▸ **Source excerpt**
-=-=-
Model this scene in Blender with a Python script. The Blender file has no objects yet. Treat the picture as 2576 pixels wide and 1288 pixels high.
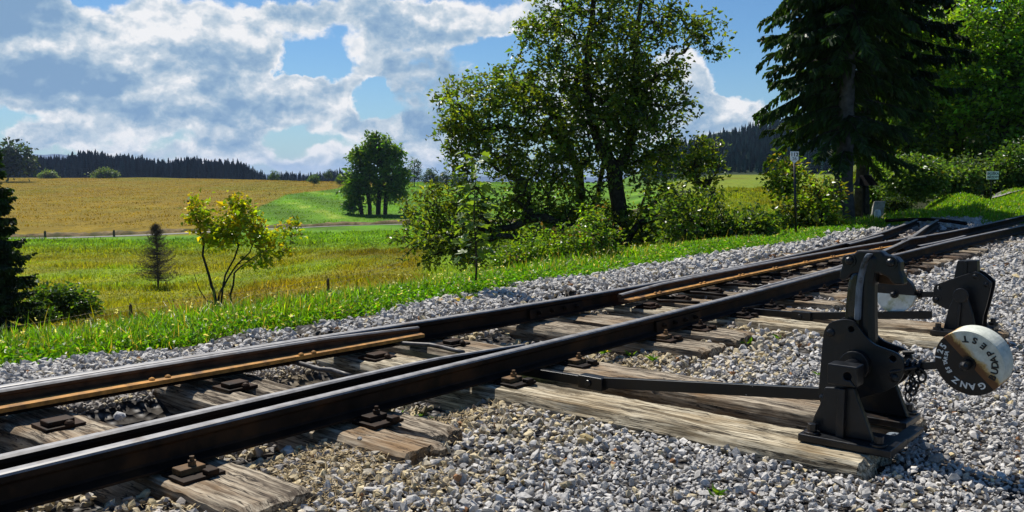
import bpy, bmesh, math, random
import numpy as np
from mathutils import Vector, Matrix, noise as mnoise

SC = bpy.context.scene
# ------------------------------------------------------------------ camera
F_PX, W_PX, H_PX, HOR = 2248.0, 2576.0, 1288.0, 433.0
PITCH = math.atan((H_PX / 2 - HOR) / F_PX)
CAMZ = 0.853
cd = bpy.data.cameras.new("camera")
cd.sensor_width = 36.0
cd.lens = 36.0 * F_PX / W_PX
cd.clip_start, cd.clip_end = 0.05, 20000
cam = bpy.data.objects.new("camera", cd)
SC.collection.objects.link(cam)
cam.location = (0, 0, CAMZ)
cam.rotation_euler = (math.pi / 2 - PITCH, 0, 0)
SC.camera = cam
# ------------------------------------------------------------------ sun, exposure
SUN_AZ, SUN_EL = math.radians(-29), math.radians(56)
SUNV = Vector((math.sin(SUN_AZ) * math.cos(SUN_EL), math.cos(SUN_AZ) * math.cos(SUN_EL), math.sin(SUN_EL)))
ld = bpy.data.lights.new("sun", 'SUN')
ld.energy, ld.angle, ld.color = 4.6, math.radians(0.5), (1.0, 0.95, 0.86)
sun = bpy.data.objects.new("sun", ld)
SC.collection.objects.link(sun)
sun.rotation_euler = SUNV.to_track_quat('Z', 'Y').to_euler()
SC.view_settings.view_transform = 'Standard'
SC.view_settings.look = 'None'
SC.view_settings.exposure = 0.42
SC.view_settings.gamma = 1.0
SC.cycles.max_bounces = 6
SC.cycles.transparent_max_bounces = 8
SC.cycles.volume_bounces = 0

rng = np.random.default_rng(7)
random.seed(7)


def ray(px, py):
    v = Vector(((px - W_PX / 2) / F_PX, 1.0, -(py - H_PX / 2) / F_PX))
    c, s = math.cos(PITCH), math.sin(PITCH)
    return Vector((v.x, v.y * c + v.z * s, -v.y * s + v.z * c))


def at(px, py, Y):
    "world point seen at the survey coordinates px,py at forward distance Y"
    r = ray(px, py)
    return Vector((0, 0, CAMZ)) + r * (Y / r.y)


def onz(px, py, z):
    r = ray(px, py)
    return Vector((0, 0, CAMZ)) + r * ((z - CAMZ) / r.z)


def azel(px, py):
    r = ray(px, py).normalized()
    return math.degrees(math.atan2(r.x, r.y)), math.degrees(math.asin(r.z))


# ------------------------------------------------------------------ node helpers
class NT:
    def __init__(self, tree):
        self.t = tree
        tree.nodes.clear()

    def n(self, typ, **kw):
        nd = self.t.nodes.new(typ)
        for k, v in kw.items():
            if k == 'i':
                for kk, vv in v.items():
                    if isinstance(vv, bpy.types.NodeSocket):
                        self.t.links.new(vv, nd.inputs[kk])
                    else:
                        nd.inputs[kk].default_value = vv
            else:
                setattr(nd, k, v)
        return nd

    def math(self, op, a, b=None, c=None, clamp=False):
        nd = self.t.nodes.new('ShaderNodeMath')
        nd.operation = op
        nd.use_clamp = clamp
        for k, v in enumerate((a, b, c)):
            if v is None:
                continue
            if isinstance(v, bpy.types.NodeSocket):
                self.t.links.new(v, nd.inputs[k])
            else:
                nd.inputs[k].default_value = v
        return nd.outputs[0]

    def mix(self, f, a, b, blend='MIX'):
        nd = self.t.nodes.new('ShaderNodeMix')
        nd.data_type = 'RGBA'
        nd.blend_type = blend
        for k, v in ((0, f), (6, a), (7, b)):
            if isinstance(v, bpy.types.NodeSocket):
                self.t.links.new(v, nd.inputs[k])
            elif k == 0:
                nd.inputs[k].default_value = v
            else:
                nd.inputs[k].default_value = (v[0], v[1], v[2], 1)
        return nd.outputs[2]

    def step(self, v, lo, hi, smooth=True):
        nd = self.t.nodes.new('ShaderNodeMapRange')
        nd.interpolation_type = 'SMOOTHSTEP' if smooth else 'LINEAR'
        self.t.links.new(v, nd.inputs[0])
        nd.inputs[1].default_value, nd.inputs[2].default_value = lo, hi
        return nd.outputs[0]

    def noise(self, vec, scale, detail=4, rough=0.55, dist=0.0):
        nd = self.t.nodes.new('ShaderNodeTexNoise')
        if vec is not None:
            self.t.links.new(vec, nd.inputs['Vector'])
        nd.inputs['Scale'].default_value = scale
        nd.inputs['Detail'].default_value = detail
        nd.inputs['Roughness'].default_value = rough
        nd.inputs['Distortion'].default_value = dist
        return nd.outputs[0]

    def scale(self, vec, s):
        nd = self.t.nodes.new('ShaderNodeVectorMath')
        nd.operation = 'MULTIPLY'
        self.t.links.new(vec, nd.inputs[0])
        nd.inputs[1].default_value = s
        return nd.outputs[0]

    def link(self, a, b):
        self.t.links.new(a, b)


# ------------------------------------------------------------------ sky
world = bpy.data.worlds.new("World")
SC.world = world
world.use_nodes = True
world.cycles.sampling_method = 'MANUAL'
world.cycles.sample_map_resolution = 512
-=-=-
▸ **What is required**
Each line from the top of the material through the line containing "from mathutils import" should be reproduced exactly; please drop any images.

▸ **Full output**
Model this scene in Blender with a Python script. The Blender file has no objects yet. Treat the picture as 2576 pixels wide and 1288 pixels high.
import bpy, bmesh, math, random
import numpy as np
from mathutils import Vector, Matrix, noise as mnoise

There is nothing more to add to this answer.